このほかにも、企業が効率的にお金を使用しているかどうかが分かる「総資本回転率」や、株主からのお金を効率的に使用したかを確認する「ROE(=自己資本利益率)」など、財務諸表をしっかり分析するためにはさまざまなチェックポイントがあります。財務諸表を通して会社の経営状況を判断する中で、経営や財務の基礎知識も身に付いていくのです。
財務諸表を確認する方法は?
最近ではインターネット上に公開している企業も多いですが、公開されていない場合にはご自身で情報開示請求(ディスクロージャー)を行いましょう。企業には投資家の判断のために経営状況に関する提供が義務付けられているので、開示請求をすると財務諸表を公開してもらえますよ。
日本・世界経済の動向をチェックする
1929年に起こった「ウォール街大暴落」を知っている人も多いはず。ウォール街大暴落はアメリカ合衆国のみならず世界全体に影響を与えた株価暴落のことで、のちに起こった世界大恐慌の引き金になったとの説もあります。

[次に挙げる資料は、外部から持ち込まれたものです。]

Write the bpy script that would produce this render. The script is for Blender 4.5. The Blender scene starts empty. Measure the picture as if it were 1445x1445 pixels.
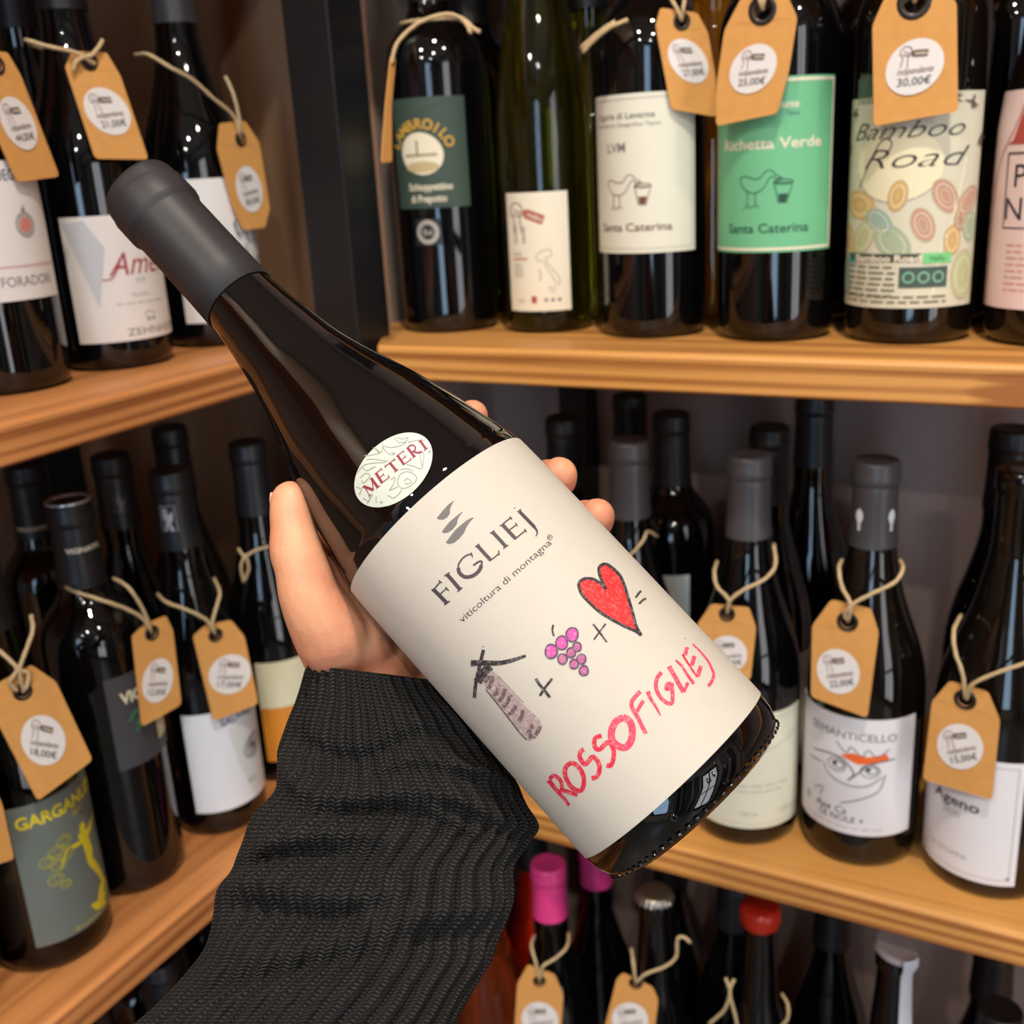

このように「国内外の経済動向」は株価が値動きする要因であり、各国の金利水準や為替の変動は経済全体にも大きな影響を及ぼします。株式投資は普段はあまり意識することのない世界経済の動向を探るきっかけにもなるのです。
各国の政治情勢を知る
あまり関係のないことのように思われがちですが、各国の政治情勢も株価変動の要因の一つ。不安定な政権下や現政権が弱体化している場合などは株価が下落、反対に周囲の政治への期待値が高い状態には株価が上昇する場合もあります。
株価変動が起こる要因になる政治情勢の例
・政権交代のための選挙が行われる(もしくは行われる可能性が高い)
・重要な国家予算案や法律案の選定
・汚職などによる支持率の低下
自分には関係のないことに思える各国の政治情勢も、株式投資を通して見ると一変。「この法案が可決されたら株価はどうなる?」「次の政権交代が近いから、株価にも影響があるかも」など、自らの視点にフォーカスして情勢を鑑みることができるのです。
株式投資のデメリット
前述したように株式投資からは学べることがたくさんあり、社会人として成長するために養いたい知見を吸収できるきっかけになります。しかし、当然ながら株式投資はメリットばかりではありません。「初期費用がかかること」や「リスク商品であるため、損失が出る可能性がある」など、さまざまなデメリットが考えられます。
株式投資における“リスク”とは?
株式投資は、運用期間中に元本割れの可能性がある「リスク商品」です。では、リスクはなぜ生じるのでしょうか。リスク発生要因となる“3つのリスク”について解説します。
・株価変動リスク
証券取引所で実施される株売買の中で、株価が変動するリスク
・信用リスク
投資先企業の経営状況悪化により、債務不履行等の不安要素が生じるリスク
・流動性リスク
株式売買が極端に減少することで取引が成立せず、結果的に希望するタイミングでの売買ができないリスク
投資を始める際は、デメリットがあることを十分理解した上で準備を進めましょう。ご自身の生活に影響が出る金額の投資や、必要知識を勉強しないままの“いきなり投資”は行わないでくださいね。
株を通してビジネスマインドを養う
これまで紹介したように、株式投資は投資先企業の財務状況のみでなく世界経済や政治情勢にまで目を向けられるもの。現在の状況をもとに最適な判断をする能力も身に付くので、ビジネスパーソンとして必要不可欠である「考察→戦略を練る→成果を出す」「優先順位を決めて、効率的に動く」という流れも繰り返し学べます。
株式投資をするときは、自分を成長させるためにも新しい視点を意識することが重要。仕事と向き合う心やビジネスマインドを養う好機を逃さないよう、“有意義な投資”を心掛けましょう。